Supercharger - Superflop? Zweifel an Beta Systems MS-DOS-Emulator

Es war im September des vergangenen Jahres, als die Frankfurter Beta-Systems AG eine aufsehenerregende Erweiterung für den Atari ST vorstellte: Ein kleines Kästchen in Zigarrenschachtel-Größe sollte jedem ST zur MS-DOS-Kompatibilität verhelfen. Nach fast einjähriger Wartezeit mehren sich die Zweifel an der Existenz des Produktes.

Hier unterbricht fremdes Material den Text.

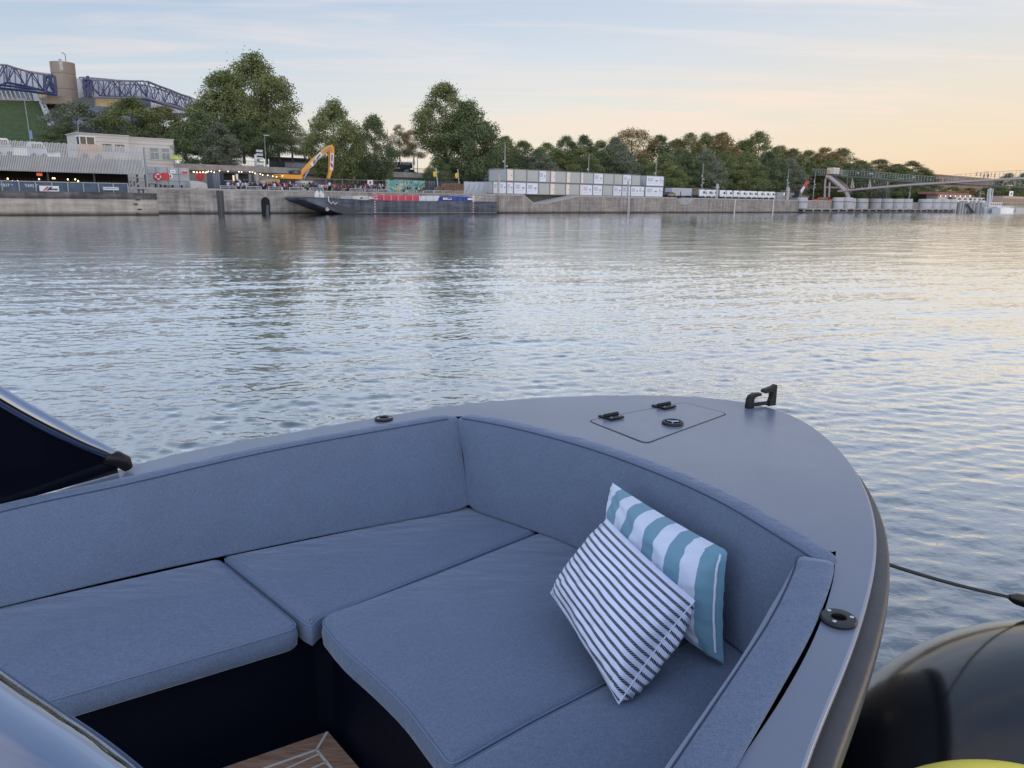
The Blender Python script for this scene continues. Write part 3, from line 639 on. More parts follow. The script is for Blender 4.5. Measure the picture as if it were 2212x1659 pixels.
# ------------------------------------------------------------------ pillows
def pillow_mat(name, kind):
    m, t, b = nt(name); uv = t.nodes.new('ShaderNodeTexCoord'); sp = t.nodes.new('ShaderNodeSeparateXYZ'); lk(t, uv.outputs['UV'], sp.inputs[0])
    def M(op, a, b_=None):
        n = t.nodes.new('ShaderNodeMath'); n.operation = op
        for i, v in enumerate((a, b_)):
            if v is None: continue
            if isinstance(v, (int, float)): n.inputs[i].default_value = v
            else: lk(t, v, n.inputs[i])
        return n.outputs[0]
    mx = t.nodes.new('ShaderNodeMix'); mx.data_type = 'RGBA'
    if kind == 'teal':
        f = M('GREATER_THAN', M('FRACT', M('ADD', M('MULTIPLY', sp.outputs[0], 5.0), .0)), .5)
        mx.inputs[6].default_value = (.50,.55,.66,1); mx.inputs[7].default_value = (.135,.255,.335,1); lk(t, f, mx.inputs[0])
    else:
        fr = M('FRACT', M('MULTIPLY', sp.outputs[1], 15.)); f = M('GREATER_THAN', fr, .60)
        h = M('GREATER_THAN', M('FRACT', M('ADD', M('MULTIPLY', sp.outputs[0], 95.), M('MULTIPLY', sp.outputs[1], 60.))), .12)
        f2 = M('MULTIPLY', f, h); mx.inputs[6].default_value = (.58,.62,.78,1); mx.inputs[7].default_value = (.022,.024,.035,1); lk(t, f2, mx.inputs[0])
    n = t.nodes.new('ShaderNodeTexNoise'); n.inputs['Scale'].default_value = 9; n.inputs['Detail'].default_value = 4; lk(t, uv.outputs['Object'], n.inputs['Vector'])
    lk(t, mx.outputs[2], b.inputs['Base Color']); b.inputs['Roughness'].default_value = .9; b.inputs['Specular IOR Level'].default_value = .15; b.inputs['Sheen Weight'].default_value = .2
    b1 = t.nodes.new('ShaderNodeBump'); b1.inputs['Strength'].default_value = .6; b1.inputs['Distance'].default_value = .02; lk(t, n.outputs['Fac'], b1.inputs['Height'])
    w_ = t.nodes.new('ShaderNodeTexNoise'); w_.inputs['Scale'].default_value = 900; lk(t, uv.outputs['Object'], w_.inputs['Vector'])
    b2 = t.nodes.new('ShaderNodeBump'); b2.inputs['Strength'].default_value = .2; b2.inputs['Distance'].default_value = .001; lk(t, w_.outputs['Fac'], b2.inputs['Height']); lk(t, b1.outputs[0], b2.inputs['Normal']); lk(t, b2.outputs[0], b.inputs['Normal'])
    return m
def pillow(c, T, label, m, pull=.085, seed=0, pm=None, Tb=None, zip_=False, lean=0.):
    """c: corners TL,TR,BR,BL; the bulge faces the camera side and the back"""
    TL, TR, BR, BL = [Vector(q) for q in c]; n = 44; base = (TL+TR+BR+BL)/4; base.z = min(q.z for q in (TL,TR,BR,BL))
    t_ = thing('throw_pillow', label, 'pillow', tuple(base)); mb = MB(); uvs = []; ring = {}
    nrm = ((TR-TL).cross(BL-TL)).normalized(); nrm = nrm if nrm.dot(Vector((0,0,H))-base) > 0 else -nrm
    pd = ((TR+BR)-(TL+BL)).normalized()*lean
    rnd = Vector((seed*3.1, seed*1.7, 5))
    for side in (1, -1):
        o = len(mb.v)
        for j in range(n+1):
            for i in range(n+1):
                u = i/n*2-1; v = j/n*2-1
                uu = u*(1-pull*(1-v*v)); vv_ = v*(1-pull*(1-u*u)); a = (uu+1)/2; b_ = (vv_+1)/2
                p = TL*(1-a)*(1-b_)+TR*a*(1-b_)+BR*a*b_+BL*(1-a)*b_
                h = (max(0, 1-abs(u)**2.6)**.5)*(max(0, 1-abs(v)**2.6)**.5)
                q = Vector((u*2.2, v*2.2, side))+rnd
                edge = min(1-abs(u), 1-abs(v))
                wr = (mnoise.noise(q*1.3)*.16+mnoise.noise(q*3.2)*.06+.10*(1-h)*mnoise.noise(Vector((math.atan2(v, u)*4.5, side, seed))*1.5))*min(1, h*3)
                fold = 0
                for cu, cv in ((-1,-1),(1,-1),(1,1),(-1,1)):
                    du, dv = u-cu, v-cv; dd2 = math.hypot(du, dv); fold += .012*math.exp(-dd2*2.2)*min(1, dd2*4)*math.sin(math.atan2(abs(dv), abs(du)+1e-6)*(13+seed)+cu*2+cv)
                fold += .006*math.sin(u*9+mnoise.noise(q*2)*5)*(1-h)*min(1, h*4)
                th = (T if side > 0 else (Tb or T))*h*(1+wr)+fold*min(1, h*5)
                mb.v.append(tuple(p+nrm*th*side+(pd*th if side < 0 else Vector()))) ; uvs.append((i/n, j/n))
        for j in range(n):
            for i in range(n): mb.f.append([o+j*(n+1)+i, o+j*(n+1)+i+1, o+(j+1)*(n+1)+i+1, o+(j+1)*(n+1)+i]); mb.m.append(0)
    mb.uv = uvs
    mb.build('cover', m, t_, smooth=True, angle=180)
    edge = [mb.v[i] for i in range(n+1)]+[mb.v[j*(n+1)+n] for j in range(1, n+1)]+[mb.v[n*(n+1)+i] for i in range(n-1, -1, -1)]+[mb.v[j*(n+1)] for j in range(n-1, 0, -1)]
    if pm:
        q = MB(); q.tube(edge+[edge[0]], .0035, 6, cap=False); q.build('piping', pm, t_, smooth=True)
    if zip_:
        q = MB(); ed = [Vector(mb.v[j*(n+1)+n]) for j in range(2, n-3)]; wv = [Vector(mb.v[j*(n+1)+n-2]) for j in range(2, n-3)]
        q.tube([a.lerp(b_, .4)+nrm*.012 for a, b_ in zip(ed, wv)], .005, 6); q.build('zip_tape', mat('white_tape', (.5,.54,.64), .8), t_, smooth=True)
    return t_
TL = P(1322,1042,1.405); TR = P(1572,1190,1.345); BR = P(1564,1436,.965); BL = TL+(BR-TR)*.98; BL.z = 1.0
pillow([TL, TR, BR, BL], .145, 'pillow with wide teal and white stripes leaning on the bow backrest', pillow_mat('teal_stripe_cotton', 'teal'), seed=2, Tb=.06, zip_=True, pull=.045)
Tq = P(1310,1122,1.35); Rq = P(1500,1298,1.22); Bq = P(1337,1520,.968); Lq = P(1190,1280,1.08)
pillow([Tq, Rq, Bq, Lq], .16, 'white pillow with thin black hatched stripes propped in front of teal one', pillow_mat('black_stripe_cotton', 'thin'), seed=5, pm=mat('white_cord', (.5,.54,.66), .85), Tb=.10, pull=.035, lean=1.1)
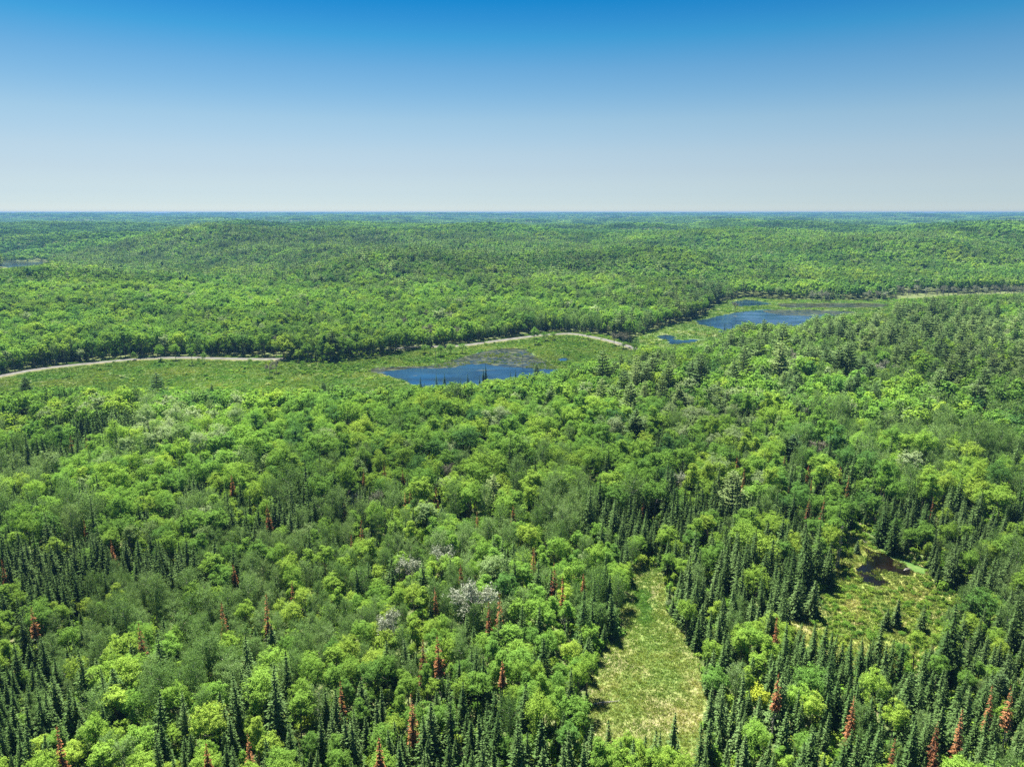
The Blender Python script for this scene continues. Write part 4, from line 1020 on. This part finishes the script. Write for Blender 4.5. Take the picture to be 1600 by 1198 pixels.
# low scrub that closes the forest edge beyond the road and the far shore
X, Y = sow(380, 900, 3.2, 33)
az_ = np.arctan2(X, Y); Dd = np.hypot(X, Y); dl = Dd - np.interp(az_, FLAT_AZ, FLAT_D)
PX, PY, _ = project(X, Y, 0*X)
ok = (dl > -9) & (dl < 26)
for g in (G_MARSH, G_LAKE): ok &= ~in_poly(PX, PY, g)
Zt = terrain(X, Y); ok &= allowed(X, Y, Zt, np.full(X.shape, 3.5), np.full(X.shape, 2.0)) & (road_hole(PX, PY, X, Y) > 0)
X, Y, Zt = X[ok], Y[ok], Zt[ok]
rows = np.stack([X, Y, Zt, r3.uniform(1.5, 3.2, len(X)), r3.uniform(1.6, 4.2, len(X)), r3.uniform(0, 6.28, len(X)), np.clip(r3.normal(.40, .2, len(X)), 0, .9), r3.integers(0, 4, len(X))], 1)
gn_scatter('edge_scrub', rows, bush_models(4, n=130, Rr=1.0, ls=0.36, hz=1.0), 'leafy scrub closing the foot of the forest edge')

# ------------------------------------------------------------------ single small things
def logm(pa, pb, r0, r1, name, label):
    a = ground(*pa); b = ground(*pb)
    A = np.array([*a, 0.3]); B = np.array([*b, 0.25])
    g = Geo(); mid = (A+B)/2 + [0, 0.4, 0.05]
    g.tube([A, mid, B], [r0, (r0+r1)/2, r1], 7)
    root = bpy.data.objects.new(name, None); link(root); root.location = tuple(A)
    t = g.mesh('log_trunk', M_GREYWOOD); o = obj('trunk', t, root); o.matrix_parent_inverse = Matrix.Translation(-Vector(A))
    g2 = Geo(); r = np.random.default_rng(int(r0*1000))
    for k in range(16):
        f = r.uniform(.25, 1); s = A*(1-f)+B*f; dd = (B-A)/np.linalg.norm(B-A)
        e_ = s + dd*r.uniform(.4, 1.2) + np.array([r.normal(0, .7), r.normal(0, .7), r.uniform(0, .5)])
        g2.tube([s, e_], [0.05, 0.015], 3)
    o = obj('branches', g2.mesh('log_branches', M_GREYWOOD), root); o.matrix_parent_inverse = Matrix.Translation(-Vector(A))
    tag(root, label, 'log')
logm((908,1106), (968,1096), 0.16, 0.06, 'fallen_log', 'long pale fallen trunk lying across the left edge of the long clearing')
logm((1335,842), (1352,848), 0.22, 0.10, 'fallen_log', 'short grey log lying at the far end of the pond')
logm((1412,893), (1420,889), 0.20, 0.10, 'fallen_log', 'short pale log in the right corner of the black pond')
# ------------------------------------------------------------------ labels
LAND = [('the yellow green round tree',1185,1080),('the round pale grey tree',740,930),('the black pond',1385,890),('the fallen trunk in the long clearing',940,1100),
 ('the narrow end of the long clearing',1010,890),('the left edge of the long clearing',915,1060),('the right edge of the long clearing',1100,1060),('the near end of the long clearing',1000,1170),
 ('the shrubby clearing',1300,960),('the big layered pine',1150,760),('the pale single pine',768,765),('the lone dark pine by the marsh',240,605),
 ('the nearer lake',700,590),('the far lake',1200,500),('the marsh creek',110,590),('the road bend',885,522),('the grey leafless pair',660,870),
 ('the tall rust red tree left of the shrubby clearing',1218,990),('the rust red tree near the lower right corner',1556,1090),('the rust red tree left of the clearing',785,1050),
 ('the rust red tree in the aspens',452,930),('the rust red trio',600,740),('the bleached snag pair',1316,830),('the silvery tree patch',260,690),('the lower left corner',20,1170),('the lower right corner',1585,1180),('the left border',10,800),('the right border',1590,780),('the yellow green maples on the left',80,1060),('the rust red tree by the lower border',591,1170)]
def direction(dx, dy):
    a = math.degrees(math.atan2(-dy, dx)) % 360
    return ['right of', 'beyond and right of', 'beyond', 'beyond and left of', 'left of', 'nearer and left of', 'nearer than', 'nearer and right of'][int(((a+22.5) % 360)//45)]
def near_word(d, f):
    k = d/(6.0*FPX/f)         # in crown widths
    return ['just','two crowns','four crowns','six crowns','eight crowns','ten crowns','twelve crowns','fifteen crowns','twenty crowns','far'][int(np.searchsorted([1.2,3,5,7,9,11,13.5,17.5,26], k))]
COLW = {
 'broadleaf_tree': [(0.28,'deep green'),(0.45,'mid green'),(0.6,'fresh green'),(0.75,'bright green'),(0.9,'yellow green'),(9,'silvery green')],
 'spruce_tree': [(0.3,'blackish green'),(0.5,'dark green'),(0.7,'mid green'),(9,'blue green')],
 'aspen_tree': [(0.3,'dull green'),(0.5,'olive green'),(0.7,'grey green'),(9,'pale green')],
 'pine_tree': [(0.3,'dark green'),(0.6,'soft green'),(9,'pale green')],
 'dead_spruce': [(0.35,'dark rust'),(0.7,'rust red'),(9,'orange brown')],
 'bare_tree': [(0.35,'brownish grey'),(0.75,'grey'),(9,'silver grey')],
 'dead_snag': [(9,'bleached')], 'yellow_tree': [(9,'lemon yellow')]}
NOUN = {'broadleaf_tree':'broadleaf tree','spruce_tree':'spruce','aspen_tree':'aspen','pine_tree':'pine','dead_spruce':'dead spruce','bare_tree':'leafless tree','dead_snag':'dead snag','yellow_tree':'small tree'}
GRP = {'broadleaf_tree':'broadleaf trees of the near forest','spruce_tree':'spruces of the near forest','aspen_tree':'aspens of the near forest','pine_tree':'pines of the forest','dead_spruce':'rust red dead spruces','bare_tree':'leafless grey trees','dead_snag':'bleached dead snags'}
seen = {}
for t in THINGS:
    sz = t['sz']
    size = 'tall' if sz > 1.02 else 'middling' if sz > 0.8 else 'short' if sz > 0.55 else 'small'
    ratio = t['s']/t['sz']
    shape = 'broad' if ratio > 1.06 else 'slender' if ratio < 0.94 else ''
    cw = next(w for lim, w in COLW[t['kind']] if t['tint'] <= lim)
    cand = sorted(LAND, key=lambda l: (l[1]-t['px'])**2 + (l[2]-t['py'])**2)
    done = False
    for l in cand[:5]:
        dx, dy = t['px']-l[1], t['py']-l[2]
        d = math.hypot(dx, dy)
        lab = ' '.join(f"{size} {shape} {cw} {NOUN[t['kind']]} {near_word(d, t['f'])} {direction(dx, dy)} {l[0]}".split())
        if t['kind'] == 'yellow_tree': lab = 'small round yellow green tree right of the long clearing, paler than its neighbours'
        if len(lab.split()) <= 16 and lab not in seen:
            done = True; break
        lab = 'x'
    if t['meta'] == 'shore':
        lab = 'thin bleached trunk in the row of dead trees along the far right shore' if t['kind'] == 'dead_snag' else 'grey leafless tree in the band of dead trees along the far right shore'; done = True
    if not done:
        for l in cand:
            for l2 in cand:
                if l2 is l: continue
                lab = ' '.join(f"{size} {cw} {NOUN[t['kind']]} {near_word(math.hypot(t['px']-l[1], t['py']-l[2]), t['f'])} {direction(t['px']-l[1], t['py']-l[2])} {l[0]}".split())
                lab2 = lab + ', ' + direction(t['px']-l2[1], t['py']-l2[2]) + ' ' + l2[0]
                if len(lab2.split()) <= 16 and lab2 not in seen: lab = lab2; done = True; break
                lab3 = ' '.join(f"{size} {NOUN[t['kind']]} {direction(t['px']-l[1], t['py']-l[2])} {l[0]}, {near_word(math.hypot(t['px']-l2[1], t['py']-l2[2]), t['f'])} {direction(t['px']-l2[1], t['py']-l2[2])} {l2[0]}".split())
                if len(lab3.split()) <= 16 and lab3 not in seen: lab = lab3; done = True; break
            if done: break
    seen[lab] = seen.get(lab, 0)+1
    tag(t['o'], lab, 'tree', GRP.get(t['kind']))
print('trees', len(THINGS), 'dup labels', sum(v for v in seen.values() if v > 1), 'stand', {k: len(v) for k, v in POINTS.items()}, 'near', n_near)

# ------------------------------------------------------------------ haze: one closed box of thin air round everything
zt = 103.5; zb = float(min(GZ.min(), 0)) - 1.0 - 0.2
e_ = 14800.0
V = np.array([[x, y, z] for z in (zb, zt) for y in (-e_, e_) for x in (-e_, e_)])
F = np.array([[0, 2, 3, 1], [4, 5, 7, 6], [0, 1, 5, 4], [2, 6, 7, 3], [0, 4, 6, 2], [1, 3, 7, 5]])
m, N, L = nt('haze_air')
out = N.new('ShaderNodeOutputMaterial'); pv = N.new('ShaderNodeVolumePrincipled')
pv.inputs['Color'].default_value = (0.125, 0.31, 0.60, 1); pv.inputs['Density'].default_value = 9.5e-5
pv.inputs['Anisotropy'].default_value = 0.2
L.new(pv.outputs[0], out.inputs['Volume'])
hz = tag(obj('haze', mesh_from('haze', V, F, [m])), 'thin blue summer haze over the far forest', kind='stuff')
print('max ground', GZ.max())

Das junge Team der Beta-Chip-Designer sollte die gesamte Logik des »Supercharger« genannten Emulators in einem einzigen Custom-Chip integrieren, 1 MByte zusätzlicher Arbeitsspeicher gehörten zur Serienausstattung. Die Auslieferung des ursprünglich 650 Mark teuren Hardwareemulators war für Oktober 1987 geplant.

Als im Dezember ’87 nicht einmal Prototypen in Sicht waren, teilte die Beta-Systems auf Anfrage mit, daß sich die Auslieferung bis Februar ’88 verzögere. Entgegen der ursprünglichen Planung würde die Produktion aus Kostengründen nach Japan ausgelagert. Der Februar verging und vom Supercharger war bis zur CeBIT kein weiteres Lebenszeichen zu vernehmen. Dort bekam der interessierte Kunde dann einen offensichtlich unfertigen Prototypen vorgeführt. Weitere drei Monate später geht das ST-Magazin nun Gerüchten nach, die hinter dem Projekt Supercharger eine »betrügerische Firma« vermuten. Einziges Interesse soll die »Entgegennahme von Vorauszahlungen« gewesen sein, um anschließend »spurlos zu verschwinden«.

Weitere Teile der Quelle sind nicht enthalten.